In this light, it does not matter that the general rules of Rome I provide for a greater possibility for the parties to insurance contracts covering risks outside the EU to agree on the choice of law. Such risks do not constitute traditional ‘home markets’ for the insurance industry inside the EU. Nevertheless, even if the thinking behind the rules on choice of law for insurance contracts may have been a bit dubious in light of the general principles of the internal market, they are now unlikely to change.

  • 1
    The choice-of-law rules for life insurance contracts also had a short life as part of the consolidated life insurance directive, Directive 2002/83/EC of the European Parliament and of the Council of 5 November 2002 concerning life assurance [2002] OJ L345/1.
  • 2
    Regulation (EC) No 593/2008 of the European Parliament and of the Council of 17 June 2008 on the law applicable to contractual obligations (Rome I) [2008] OJ L 177/6 has not been updated with references to Directive 2009/138/EC of the European Parliament and of the Council of 25 November 2009 on the taking-up and pursuit of the business of Insurance and Reinsurance (Solvency II) [2009] OJ L335/1, neither with regard to where the risk is situated, nor with regard to the concept of ‘large risk’. However, the rules on these matters have not changed from earlier directives to Solvency II, see Articles 13 paragraphs 13, 14 and 25.
  • 3
    With regard to choice of law for insurance contracts for the EFTA/EEA States, I refer to Erik Røsæg’s presentation at the conference.
  • 4
    Paragraph 3 in fine of Article 7.
  • 5
    Paragraph 3 litra c of Article 7.
  • 6
    Paragraph 3 litra a of Article 7 clarifies that the rule contained in paragraph 3 in fine applying to the situation where the parties have not agreed on a choice of law, (of course) is also a choice that the parties can agree on.
  • 7
    Paragraph 3 litra d of Article 7.
  • 8
    Paragraph 3 litra e of Article 7.
  • 9
    Paragraph 3 litra b of Article 7.
  • 10
    According to recital 32 of the preamble to the Regulation (n 2), Article 6 on consumer contracts should not apply to insurance contracts. The reason given is that specific provisions should ensure an adequate level of protection of policyholders.
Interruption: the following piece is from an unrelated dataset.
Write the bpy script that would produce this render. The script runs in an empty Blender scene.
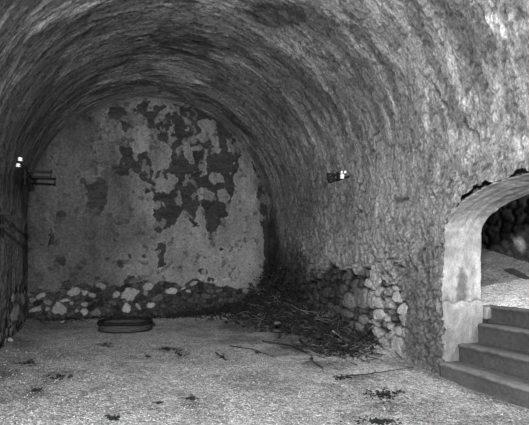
import bpy, bmesh, math, random
import numpy as np
from mathutils import Vector, Matrix
random.seed(7); RNG = np.random.RandomState(11)
SC = bpy.context.scene; COL = SC.collection

# ------------------------------------------------------------------ camera maths (metres; vault axis = +Y)
F, CX, HY, H = 480.0, 264.5, 260.0, 1.25
TH = math.atan((CX - 90) / F); S_, C_ = math.sin(TH), math.cos(TH)
XL, XR, D, ZS = -1.13, 3.78, 10.17, 2.17
R = (XR - XL) / 2; X0 = (XR + XL) / 2; YN = -3.2
ARC = math.pi * R; STOT = 2 * ZS + ARC

def ray(px, py):
    a = (px - CX) / F; b = (HY - py) / F
    return np.array([a * C_ + S_, -a * S_ + C_, b])
def atX(px, py, X):
    r = ray(px, py); t = X / r[0]; return np.array([X, r[1] * t, H + r[2] * t])
def atY(px, py, Y):
    r = ray(px, py); t = Y / r[1]; return np.array([r[0] * t, Y, H + r[2] * t])
def atZ(px, py, Z=0.0):
    r = ray(px, py); t = (Z - H) / r[2]; return np.array([r[0] * t, r[1] * t, Z])
def at_shell(px, py):
    """pixel of the photograph -> (s, Y) on right wall / vault / left wall"""
    r = ray(px, py)
    if r[0] > 1e-6:
        t = XR / r[0]; z = H + r[2] * t
        if z <= ZS: return (z, r[1] * t)
    else:
        t = XL / r[0]; z = H + r[2] * t
        if z <= ZS: return (STOT - z, r[1] * t)
    if r[0] < 0 or True:
        a = r[0] ** 2 + r[2] ** 2; b = 2 * (-X0 * r[0] + (H - ZS) * r[2]); c = X0 ** 2 + (H - ZS) ** 2 - R * R
        t = (-b + math.sqrt(b * b - 4 * a * c)) / (2 * a)
        x, z = r[0] * t, H + r[2] * t
        ang = math.atan2(z - ZS, x - X0)
        return (ZS + R * ang, r[1] * t)
def at_back(px, py):
    p = atY(px, py, D); return (p[0], p[2])
def at_floor(px, py):
    p = atZ(px, py, 0); return (p[0], p[1])

# ------------------------------------------------------------------ vectorised noise
def _h(ix, iy, iz, seed):
    n = (ix.astype(np.int64) * 374761393 + iy.astype(np.int64) * 668265263 + iz.astype(np.int64) * 2147483647 + seed * 974634777) & 0xffffffff
    n = ((n ^ (n >> 13)) * 1274126177) & 0xffffffff
    n = ((n ^ (n >> 16)) * 2246822519) & 0xffffffff
    n = n ^ (n >> 15)
    return (n & 0xffffff) / float(0xffffff)
def vnoise(x, y, seed=0):
    x = np.asarray(x, float); y = np.asarray(y, float)
    ix, iy = np.floor(x), np.floor(y); fx, fy = x - ix, y - iy
    u = fx * fx * fx * (fx * (fx * 6 - 15) + 10); v = fy * fy * fy * (fy * (fy * 6 - 15) + 10)
    z = np.zeros_like(ix)
    a = _h(ix, iy, z, seed); b = _h(ix + 1, iy, z, seed); c = _h(ix, iy + 1, z, seed); d = _h(ix + 1, iy + 1, z, seed)
    return (a * (1 - u) + b * u) * (1 - v) + (c * (1 - u) + d * u) * v
def fbm(x, y, seed=0, oct=4, gain=.5):
    t = 0; a = 1; n = 0
    for k in range(oct):
        # rotate each octave a bit to hide the lattice
        cr, sr = math.cos(k * .7), math.sin(k * .7)
        t = t + a * (vnoise((x * cr - y * sr) * 2 ** k + 17.3 * k, (x * sr + y * cr) * 2 ** k + 5.1 * k, seed + k) - .5); n += a * .5; a *= gain
    return t / n
def sfbm(x, y, seed=0, oct=4, gain=.5):
    """anisotropic fbm: no octave rotation"""
    t = 0; a = 1; n = 0
    for k in range(oct):
        t = t + a * (vnoise(x * 2 ** k + 17.3 * k, y * 2 ** k + 5.1 * k, seed + k) - .5); n += a * .5; a *= gain
    return t / n
def worley(x, y, seed=0):
    ix, iy = np.floor(x), np.floor(y)
    F1 = np.full(x.shape, 9.); F2 = np.full(x.shape, 9.); ID = np.zeros(x.shape)
    z = np.zeros_like(ix)
    for dx in (-1, 0, 1):
        for dy in (-1, 0, 1):
            cx, cy = ix + dx, iy + dy
            px = cx + .1 + .8 * _h(cx, cy, z, seed); py = cy + .1 + .8 * _h(cx, cy, z, seed + 1); cid = _h(cx, cy, z, seed + 2)
            d = np.sqrt((x - px) ** 2 + (y - py) ** 2)
            m = d < F1
            F2 = np.where(m, F1, np.minimum(F2, d)); ID = np.where(m, cid, ID); F1 = np.where(m, d, F1)
    return F1, F2, ID
def sstep(a, b, x):
    t = np.clip((x - a) / (b - a), 0, 1); return t * t * (3 - 2 * t)
def seg_dist(x, y, p, q):
    dx, dy = q[0] - p[0], q[1] - p[1]; L = dx * dx + dy * dy + 1e-12
    t = np.clip(((x - p[0]) * dx + (y - p[1]) * dy) / L, 0, 1)
    return np.hypot(x - p[0] - t * dx, y - p[1] - t * dy)
def poly_sd(x, y, poly, margin=.3):
    """signed distance (inside > 0) to a polygon, only evaluated near it"""
    P = np.array(poly); lo, hi = P.min(0) - margin, P.max(0) + margin
    out = np.full(x.shape, -margin)
    m = (x > lo[0]) & (x < hi[0]) & (y > lo[1]) & (y < hi[1])
    if not m.any(): return out
    xx, yy = x[m], y[m]; d = np.full(xx.shape, 9.); ins = np.zeros(xx.shape, bool)
    for i in range(len(P)):
        p, q = P[i], P[(i + 1) % len(P)]
        d = np.minimum(d, seg_dist(xx, yy, p, q))
        if p[1] != q[1]:
            c = ((p[1] > yy) != (q[1] > yy)) & (xx < (q[0] - p[0]) * (yy - p[1]) / (q[1] - p[1]) + p[0])
            ins ^= c
    out[m] = np.where(ins, d, -d)
    return out
def line_sd(x, y, pts, margin=.3):
    P = np.array(pts); lo, hi = P.min(0) - margin, P.max(0) + margin
    out = np.full(x.shape, margin)
    m = (x > lo[0]) & (x < hi[0]) & (y > lo[1]) & (y < hi[1])
    if m.any():
        d = np.full(m.sum(), margin)
        for i in range(len(P) - 1): d = np.minimum(d, seg_dist(x[m], y[m], P[i], P[i + 1]))
        out[m] = d
    return out
def ell(cx, cy, w, h, ang=0, n=12):
    a = math.radians(ang)
    return [(cx + w / 2 * math.cos(t) * math.cos(a) - h / 2 * math.sin(t) * math.sin(a),
             cy + w / 2 * math.cos(t) * math.sin(a) + h / 2 * math.sin(t) * math.cos(a)) for t in [2 * math.pi * k / n for k in range(n)]]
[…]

This preambular text does not exclude insurance contracts with consumers covering risks outside the EU and thus falling outside Article 7. However, Article 6 only makes an exception for insurance contracts falling under Article 7. It is also hard to see how the level of protection of consumer policyholders would improve by not having Article 6 apply in cases where the protective rules found in Article 7 do not apply, either. The conclusion must be that Article 6 indeed covers insurance contracts with consumers falling outside Article 7. In this context, see also recital 33 of the preamble, stating that if an insurance contract covers several ‘non-large’ risks both inside and outside of the EU, Article 7 only applies to those risks situated inside the EU.
  • 11
    See Ulrich Fahr, ‘Die Umsetzung der Versicherungsrichtlinien der dritten Generation in deutsches Recht’ (1992) 1992 Versicherungsrecht 1033, 1036: ‘Bei aller Ungewissheit über den Inhalt des Begriffs “Allgeimenininteresse” läßt sich aber eines sagen: Er gilt nicht für das Gebiet Versicheringsvertragsrecht.’ It is evident from the article that Fahr participated in the drafting of the insurance directives.